**Problem details:**
Starting at the line that contains "Write the bpy" and stopping at the line that contains "COL = scene.collection", transcribe every line of the material below exactly; pictures stay out.

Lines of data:
--------------------------------

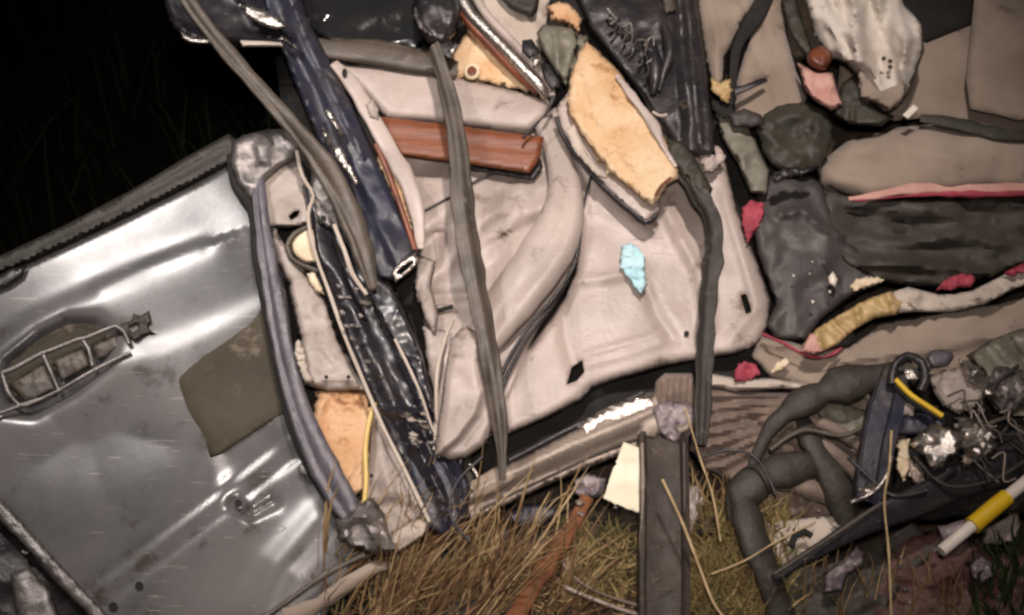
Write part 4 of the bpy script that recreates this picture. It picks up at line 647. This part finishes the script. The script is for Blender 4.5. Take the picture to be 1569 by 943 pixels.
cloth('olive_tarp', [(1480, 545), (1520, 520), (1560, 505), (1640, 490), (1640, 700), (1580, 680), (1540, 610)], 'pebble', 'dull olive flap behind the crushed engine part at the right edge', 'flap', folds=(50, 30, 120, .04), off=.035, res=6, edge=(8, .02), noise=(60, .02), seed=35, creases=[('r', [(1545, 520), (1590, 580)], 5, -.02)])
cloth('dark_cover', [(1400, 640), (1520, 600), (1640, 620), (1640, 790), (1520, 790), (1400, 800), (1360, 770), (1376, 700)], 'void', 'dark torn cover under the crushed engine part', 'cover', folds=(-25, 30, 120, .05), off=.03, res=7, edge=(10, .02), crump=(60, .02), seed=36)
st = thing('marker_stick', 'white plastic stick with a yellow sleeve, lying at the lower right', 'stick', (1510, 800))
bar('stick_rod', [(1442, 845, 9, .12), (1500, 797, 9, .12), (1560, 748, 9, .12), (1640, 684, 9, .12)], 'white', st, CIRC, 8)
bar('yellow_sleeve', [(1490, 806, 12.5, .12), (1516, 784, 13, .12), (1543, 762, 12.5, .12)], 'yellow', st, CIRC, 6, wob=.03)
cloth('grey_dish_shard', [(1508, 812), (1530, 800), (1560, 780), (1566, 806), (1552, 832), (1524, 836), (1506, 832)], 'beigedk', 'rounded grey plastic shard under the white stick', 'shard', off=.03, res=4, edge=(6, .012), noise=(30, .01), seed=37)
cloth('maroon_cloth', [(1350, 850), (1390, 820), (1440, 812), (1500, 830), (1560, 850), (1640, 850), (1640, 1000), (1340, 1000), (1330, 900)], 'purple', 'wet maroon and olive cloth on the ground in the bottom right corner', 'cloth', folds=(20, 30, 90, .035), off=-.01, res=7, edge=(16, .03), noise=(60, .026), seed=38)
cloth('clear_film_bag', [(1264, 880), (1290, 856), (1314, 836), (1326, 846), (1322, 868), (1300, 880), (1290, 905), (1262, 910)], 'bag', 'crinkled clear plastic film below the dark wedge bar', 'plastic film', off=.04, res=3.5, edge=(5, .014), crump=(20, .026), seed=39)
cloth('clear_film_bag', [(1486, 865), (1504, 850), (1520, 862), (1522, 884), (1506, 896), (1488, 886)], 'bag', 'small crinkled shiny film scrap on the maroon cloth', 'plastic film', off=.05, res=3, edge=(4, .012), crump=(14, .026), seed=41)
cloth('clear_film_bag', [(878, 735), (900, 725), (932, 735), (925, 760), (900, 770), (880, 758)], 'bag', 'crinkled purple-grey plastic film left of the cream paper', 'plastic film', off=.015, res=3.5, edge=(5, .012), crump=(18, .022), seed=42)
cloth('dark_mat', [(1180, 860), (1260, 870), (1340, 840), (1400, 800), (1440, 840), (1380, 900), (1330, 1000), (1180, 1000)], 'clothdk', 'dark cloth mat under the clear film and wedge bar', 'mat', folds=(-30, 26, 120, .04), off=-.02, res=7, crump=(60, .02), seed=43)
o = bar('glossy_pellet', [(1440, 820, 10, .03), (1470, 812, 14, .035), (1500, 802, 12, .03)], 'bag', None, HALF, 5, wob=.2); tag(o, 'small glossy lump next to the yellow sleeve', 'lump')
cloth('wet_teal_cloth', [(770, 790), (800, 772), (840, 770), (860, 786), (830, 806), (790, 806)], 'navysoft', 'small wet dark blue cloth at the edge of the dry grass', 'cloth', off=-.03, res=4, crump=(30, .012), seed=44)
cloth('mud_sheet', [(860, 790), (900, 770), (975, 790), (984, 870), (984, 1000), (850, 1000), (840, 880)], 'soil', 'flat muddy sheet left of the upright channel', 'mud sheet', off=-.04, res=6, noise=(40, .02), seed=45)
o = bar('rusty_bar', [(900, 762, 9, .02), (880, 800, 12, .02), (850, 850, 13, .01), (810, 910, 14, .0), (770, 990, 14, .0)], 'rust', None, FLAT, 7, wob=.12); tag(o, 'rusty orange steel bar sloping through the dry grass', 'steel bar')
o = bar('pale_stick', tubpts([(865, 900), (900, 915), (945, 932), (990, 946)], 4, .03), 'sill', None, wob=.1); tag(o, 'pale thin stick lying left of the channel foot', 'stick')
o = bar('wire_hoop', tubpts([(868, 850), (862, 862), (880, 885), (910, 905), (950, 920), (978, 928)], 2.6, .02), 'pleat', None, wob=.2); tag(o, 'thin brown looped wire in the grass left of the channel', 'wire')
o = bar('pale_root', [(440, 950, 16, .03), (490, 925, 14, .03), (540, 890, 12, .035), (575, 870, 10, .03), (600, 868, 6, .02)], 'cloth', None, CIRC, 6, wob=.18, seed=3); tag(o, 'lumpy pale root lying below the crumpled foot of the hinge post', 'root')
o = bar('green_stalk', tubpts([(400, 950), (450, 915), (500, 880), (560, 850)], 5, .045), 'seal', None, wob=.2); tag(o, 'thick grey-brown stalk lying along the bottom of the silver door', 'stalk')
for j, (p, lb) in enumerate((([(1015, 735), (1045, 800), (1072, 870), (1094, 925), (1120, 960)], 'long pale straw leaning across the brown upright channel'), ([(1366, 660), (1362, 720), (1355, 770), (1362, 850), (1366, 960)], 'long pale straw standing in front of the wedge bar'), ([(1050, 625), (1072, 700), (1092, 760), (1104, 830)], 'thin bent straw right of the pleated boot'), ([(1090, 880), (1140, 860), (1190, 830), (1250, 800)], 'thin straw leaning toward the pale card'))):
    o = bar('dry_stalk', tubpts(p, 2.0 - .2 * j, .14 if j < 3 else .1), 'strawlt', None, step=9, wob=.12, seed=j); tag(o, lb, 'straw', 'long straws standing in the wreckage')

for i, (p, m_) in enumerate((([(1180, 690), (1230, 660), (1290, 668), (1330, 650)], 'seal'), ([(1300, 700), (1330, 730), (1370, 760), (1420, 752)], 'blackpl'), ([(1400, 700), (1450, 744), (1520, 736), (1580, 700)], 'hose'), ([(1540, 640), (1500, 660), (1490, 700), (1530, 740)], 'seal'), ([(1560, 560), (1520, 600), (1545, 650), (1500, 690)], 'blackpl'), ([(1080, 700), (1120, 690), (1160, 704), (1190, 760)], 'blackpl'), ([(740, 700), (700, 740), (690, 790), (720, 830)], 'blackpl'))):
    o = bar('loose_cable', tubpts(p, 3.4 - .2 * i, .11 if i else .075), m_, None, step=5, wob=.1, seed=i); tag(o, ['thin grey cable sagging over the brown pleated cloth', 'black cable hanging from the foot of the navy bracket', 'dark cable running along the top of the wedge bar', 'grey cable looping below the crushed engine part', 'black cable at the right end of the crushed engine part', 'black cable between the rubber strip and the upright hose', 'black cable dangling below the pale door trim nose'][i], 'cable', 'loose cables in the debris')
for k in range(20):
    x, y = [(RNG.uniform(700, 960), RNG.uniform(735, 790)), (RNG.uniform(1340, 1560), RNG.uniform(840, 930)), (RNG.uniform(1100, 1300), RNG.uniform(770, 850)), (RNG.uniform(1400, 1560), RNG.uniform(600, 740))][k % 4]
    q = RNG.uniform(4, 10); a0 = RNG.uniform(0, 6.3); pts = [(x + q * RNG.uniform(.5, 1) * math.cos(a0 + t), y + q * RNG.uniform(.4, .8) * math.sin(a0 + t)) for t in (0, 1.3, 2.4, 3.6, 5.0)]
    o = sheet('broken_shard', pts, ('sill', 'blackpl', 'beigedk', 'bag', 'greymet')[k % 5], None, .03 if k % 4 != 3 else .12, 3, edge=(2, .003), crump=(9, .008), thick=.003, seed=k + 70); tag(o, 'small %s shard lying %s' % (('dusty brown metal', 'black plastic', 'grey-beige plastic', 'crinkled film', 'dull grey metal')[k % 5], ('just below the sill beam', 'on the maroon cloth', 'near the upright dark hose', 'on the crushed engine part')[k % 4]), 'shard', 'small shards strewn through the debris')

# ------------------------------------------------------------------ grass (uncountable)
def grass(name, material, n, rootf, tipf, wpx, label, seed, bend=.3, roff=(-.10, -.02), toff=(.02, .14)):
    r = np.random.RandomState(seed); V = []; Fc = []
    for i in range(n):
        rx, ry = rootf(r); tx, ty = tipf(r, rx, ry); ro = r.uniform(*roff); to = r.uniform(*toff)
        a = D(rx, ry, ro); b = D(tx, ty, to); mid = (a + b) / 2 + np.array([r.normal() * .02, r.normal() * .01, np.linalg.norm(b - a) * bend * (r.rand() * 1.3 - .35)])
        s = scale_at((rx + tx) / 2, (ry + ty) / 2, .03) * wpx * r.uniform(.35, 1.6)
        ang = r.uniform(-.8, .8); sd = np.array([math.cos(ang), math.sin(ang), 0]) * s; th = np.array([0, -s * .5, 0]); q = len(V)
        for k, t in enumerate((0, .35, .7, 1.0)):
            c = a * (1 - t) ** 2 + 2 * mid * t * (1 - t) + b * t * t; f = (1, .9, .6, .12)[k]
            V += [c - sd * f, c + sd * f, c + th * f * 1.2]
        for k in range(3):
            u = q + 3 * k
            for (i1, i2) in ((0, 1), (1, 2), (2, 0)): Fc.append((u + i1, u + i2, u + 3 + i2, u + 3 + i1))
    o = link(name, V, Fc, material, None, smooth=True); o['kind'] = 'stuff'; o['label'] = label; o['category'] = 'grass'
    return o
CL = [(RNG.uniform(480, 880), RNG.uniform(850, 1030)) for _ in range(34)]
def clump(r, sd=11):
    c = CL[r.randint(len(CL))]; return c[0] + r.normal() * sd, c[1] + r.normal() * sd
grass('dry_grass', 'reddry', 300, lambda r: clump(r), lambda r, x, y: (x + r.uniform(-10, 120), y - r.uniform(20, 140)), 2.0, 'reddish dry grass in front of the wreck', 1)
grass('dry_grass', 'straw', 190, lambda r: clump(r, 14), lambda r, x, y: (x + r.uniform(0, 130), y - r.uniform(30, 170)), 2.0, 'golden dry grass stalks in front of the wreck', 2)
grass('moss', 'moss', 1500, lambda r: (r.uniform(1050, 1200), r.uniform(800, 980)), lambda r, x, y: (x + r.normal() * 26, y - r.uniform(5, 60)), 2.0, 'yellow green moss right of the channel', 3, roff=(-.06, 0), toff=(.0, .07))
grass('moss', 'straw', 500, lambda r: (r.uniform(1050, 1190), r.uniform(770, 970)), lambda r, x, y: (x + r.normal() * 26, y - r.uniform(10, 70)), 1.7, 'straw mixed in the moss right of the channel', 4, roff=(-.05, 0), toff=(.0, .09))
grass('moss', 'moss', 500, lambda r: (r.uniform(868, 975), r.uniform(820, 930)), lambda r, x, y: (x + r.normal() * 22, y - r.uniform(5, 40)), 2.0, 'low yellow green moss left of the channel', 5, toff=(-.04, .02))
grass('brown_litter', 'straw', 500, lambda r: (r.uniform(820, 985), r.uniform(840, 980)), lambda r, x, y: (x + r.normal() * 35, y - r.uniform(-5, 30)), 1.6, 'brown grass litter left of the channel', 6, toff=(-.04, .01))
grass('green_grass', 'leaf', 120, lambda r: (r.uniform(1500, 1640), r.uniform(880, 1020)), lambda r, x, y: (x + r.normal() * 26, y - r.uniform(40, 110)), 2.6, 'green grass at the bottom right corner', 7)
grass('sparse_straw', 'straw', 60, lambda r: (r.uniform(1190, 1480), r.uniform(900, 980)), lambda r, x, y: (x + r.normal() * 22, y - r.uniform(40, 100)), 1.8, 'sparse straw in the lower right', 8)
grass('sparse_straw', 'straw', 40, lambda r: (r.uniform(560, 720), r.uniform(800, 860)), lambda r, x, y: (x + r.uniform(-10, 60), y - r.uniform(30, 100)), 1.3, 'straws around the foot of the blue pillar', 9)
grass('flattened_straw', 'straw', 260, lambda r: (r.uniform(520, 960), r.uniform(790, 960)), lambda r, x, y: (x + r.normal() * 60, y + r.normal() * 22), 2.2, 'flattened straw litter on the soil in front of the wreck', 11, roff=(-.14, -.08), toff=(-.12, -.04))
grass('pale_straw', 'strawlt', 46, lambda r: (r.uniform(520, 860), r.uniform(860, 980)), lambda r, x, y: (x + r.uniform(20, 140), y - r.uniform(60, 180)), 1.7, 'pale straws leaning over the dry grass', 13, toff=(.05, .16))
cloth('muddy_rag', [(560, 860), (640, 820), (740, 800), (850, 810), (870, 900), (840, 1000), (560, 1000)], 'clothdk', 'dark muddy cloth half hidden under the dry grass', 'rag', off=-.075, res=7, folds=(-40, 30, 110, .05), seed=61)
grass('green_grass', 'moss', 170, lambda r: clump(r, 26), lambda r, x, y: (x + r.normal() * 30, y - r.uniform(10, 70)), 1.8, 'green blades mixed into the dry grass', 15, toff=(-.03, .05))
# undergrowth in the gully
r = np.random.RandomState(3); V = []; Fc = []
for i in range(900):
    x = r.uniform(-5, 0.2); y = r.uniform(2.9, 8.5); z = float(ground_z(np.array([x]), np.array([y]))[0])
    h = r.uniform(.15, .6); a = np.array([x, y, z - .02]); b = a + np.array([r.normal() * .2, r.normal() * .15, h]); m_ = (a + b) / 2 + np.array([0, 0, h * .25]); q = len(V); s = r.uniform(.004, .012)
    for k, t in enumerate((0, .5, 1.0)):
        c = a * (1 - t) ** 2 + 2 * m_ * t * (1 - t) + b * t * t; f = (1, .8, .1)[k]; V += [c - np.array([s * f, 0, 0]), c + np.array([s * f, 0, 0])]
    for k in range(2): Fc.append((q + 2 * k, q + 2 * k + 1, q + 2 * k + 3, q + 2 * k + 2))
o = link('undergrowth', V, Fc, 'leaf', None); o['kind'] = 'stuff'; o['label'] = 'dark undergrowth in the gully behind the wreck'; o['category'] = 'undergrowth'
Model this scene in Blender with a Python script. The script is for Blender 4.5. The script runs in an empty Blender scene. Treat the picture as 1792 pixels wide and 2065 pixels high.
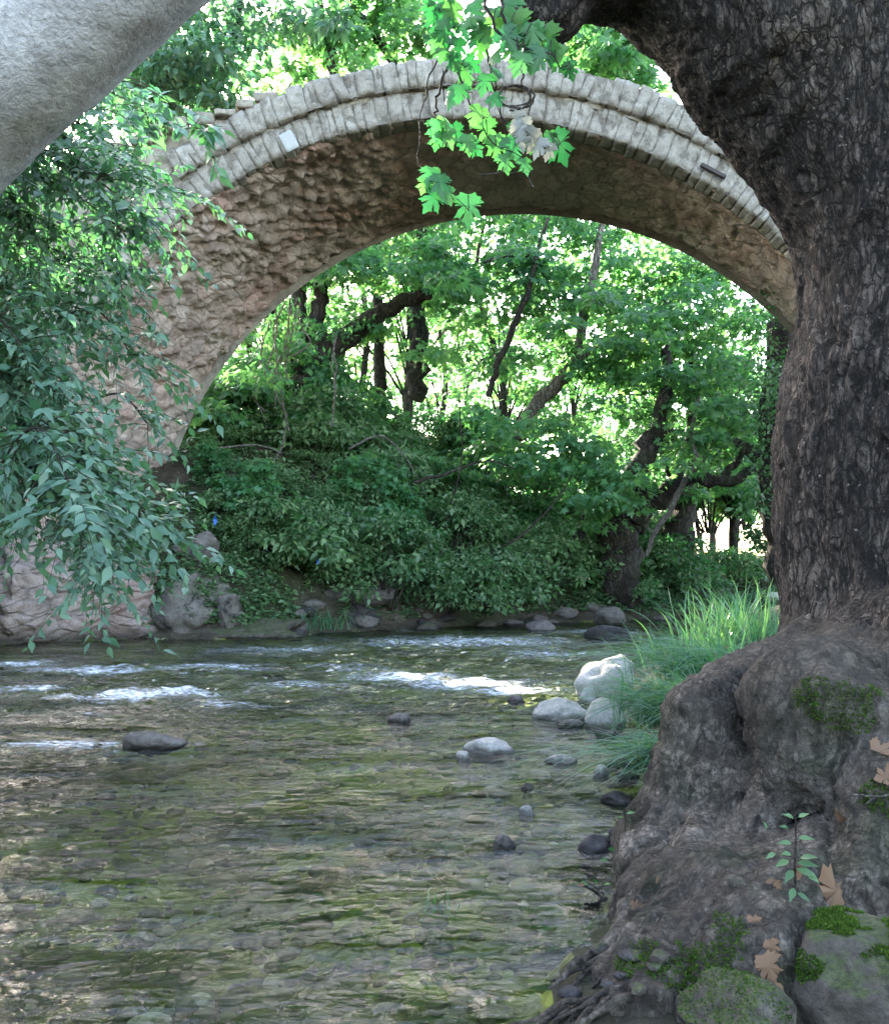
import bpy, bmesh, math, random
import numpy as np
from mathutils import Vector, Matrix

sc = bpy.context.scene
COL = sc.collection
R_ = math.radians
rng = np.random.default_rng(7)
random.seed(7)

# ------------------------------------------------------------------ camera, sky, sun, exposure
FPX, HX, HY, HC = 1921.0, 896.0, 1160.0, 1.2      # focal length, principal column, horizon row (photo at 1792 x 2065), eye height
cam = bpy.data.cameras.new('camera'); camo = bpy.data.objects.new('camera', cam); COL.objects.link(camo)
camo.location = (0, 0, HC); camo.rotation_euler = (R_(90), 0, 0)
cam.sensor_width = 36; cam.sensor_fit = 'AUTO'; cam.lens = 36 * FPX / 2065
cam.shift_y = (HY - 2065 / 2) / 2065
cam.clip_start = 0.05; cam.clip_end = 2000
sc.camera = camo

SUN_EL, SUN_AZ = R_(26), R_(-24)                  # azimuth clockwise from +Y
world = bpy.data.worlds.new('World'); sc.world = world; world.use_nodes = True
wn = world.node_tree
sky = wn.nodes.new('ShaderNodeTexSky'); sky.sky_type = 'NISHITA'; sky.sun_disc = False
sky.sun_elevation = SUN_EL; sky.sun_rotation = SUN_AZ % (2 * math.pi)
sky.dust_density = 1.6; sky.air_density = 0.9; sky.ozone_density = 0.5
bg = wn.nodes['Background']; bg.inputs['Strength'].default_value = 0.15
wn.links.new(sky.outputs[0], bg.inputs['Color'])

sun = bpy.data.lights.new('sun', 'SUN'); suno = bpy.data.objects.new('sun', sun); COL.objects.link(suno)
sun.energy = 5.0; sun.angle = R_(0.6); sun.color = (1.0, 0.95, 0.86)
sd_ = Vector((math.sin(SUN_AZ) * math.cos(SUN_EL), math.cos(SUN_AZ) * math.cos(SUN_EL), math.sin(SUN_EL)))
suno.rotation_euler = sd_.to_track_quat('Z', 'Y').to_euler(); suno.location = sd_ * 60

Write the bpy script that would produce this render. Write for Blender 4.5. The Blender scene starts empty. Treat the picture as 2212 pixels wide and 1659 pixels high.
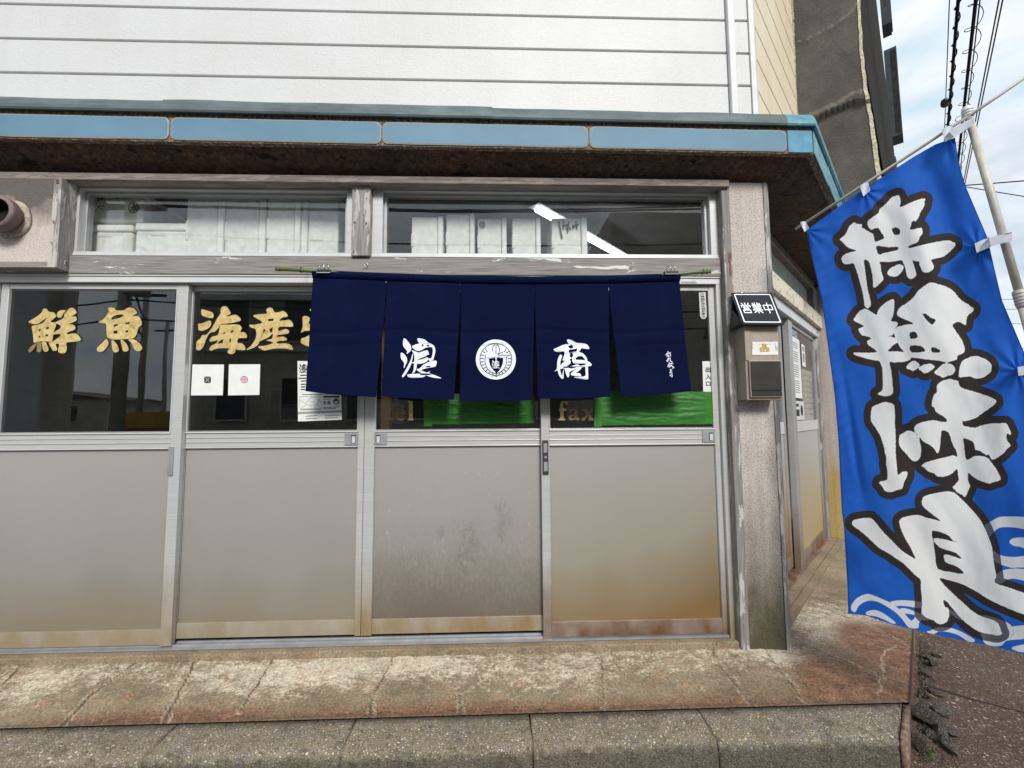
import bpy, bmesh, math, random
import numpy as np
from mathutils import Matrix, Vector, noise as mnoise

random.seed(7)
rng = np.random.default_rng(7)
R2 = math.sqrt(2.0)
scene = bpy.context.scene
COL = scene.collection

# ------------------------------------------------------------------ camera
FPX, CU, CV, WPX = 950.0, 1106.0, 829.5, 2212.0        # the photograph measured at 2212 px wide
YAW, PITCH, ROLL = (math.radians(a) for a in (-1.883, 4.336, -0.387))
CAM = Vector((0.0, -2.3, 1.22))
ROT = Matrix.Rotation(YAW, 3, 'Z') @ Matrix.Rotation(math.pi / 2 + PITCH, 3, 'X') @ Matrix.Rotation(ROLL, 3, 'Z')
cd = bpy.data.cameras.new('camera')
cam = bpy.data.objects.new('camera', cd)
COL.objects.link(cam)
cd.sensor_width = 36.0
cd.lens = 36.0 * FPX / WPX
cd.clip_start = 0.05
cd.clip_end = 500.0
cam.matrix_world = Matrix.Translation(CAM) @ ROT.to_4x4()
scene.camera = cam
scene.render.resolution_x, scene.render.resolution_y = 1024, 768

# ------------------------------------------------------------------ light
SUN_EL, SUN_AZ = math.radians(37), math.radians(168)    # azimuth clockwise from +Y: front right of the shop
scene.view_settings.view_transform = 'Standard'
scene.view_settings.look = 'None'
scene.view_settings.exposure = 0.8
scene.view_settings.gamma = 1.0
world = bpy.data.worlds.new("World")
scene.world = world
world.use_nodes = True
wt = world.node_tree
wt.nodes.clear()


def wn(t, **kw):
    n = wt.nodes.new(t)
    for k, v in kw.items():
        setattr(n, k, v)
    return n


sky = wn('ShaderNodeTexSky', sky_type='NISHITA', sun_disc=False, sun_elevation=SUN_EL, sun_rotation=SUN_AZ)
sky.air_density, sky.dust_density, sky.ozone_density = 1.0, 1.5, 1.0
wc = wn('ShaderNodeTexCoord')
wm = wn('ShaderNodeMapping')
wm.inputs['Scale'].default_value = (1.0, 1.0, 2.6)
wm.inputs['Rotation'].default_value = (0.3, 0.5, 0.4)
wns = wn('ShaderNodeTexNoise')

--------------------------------

**Written answer:**
Write the bpy script that would produce this render. Write for Blender 4.5. The Blender scene starts empty. Treat the picture as 2212 pixels wide and 1659 pixels high.
import bpy, bmesh, math, random
import numpy as np
from mathutils import Matrix, Vector, noise as mnoise

random.seed(7)
rng = np.random.default_rng(7)
R2 = math.sqrt(2.0)
scene = bpy.context.scene
COL = scene.collection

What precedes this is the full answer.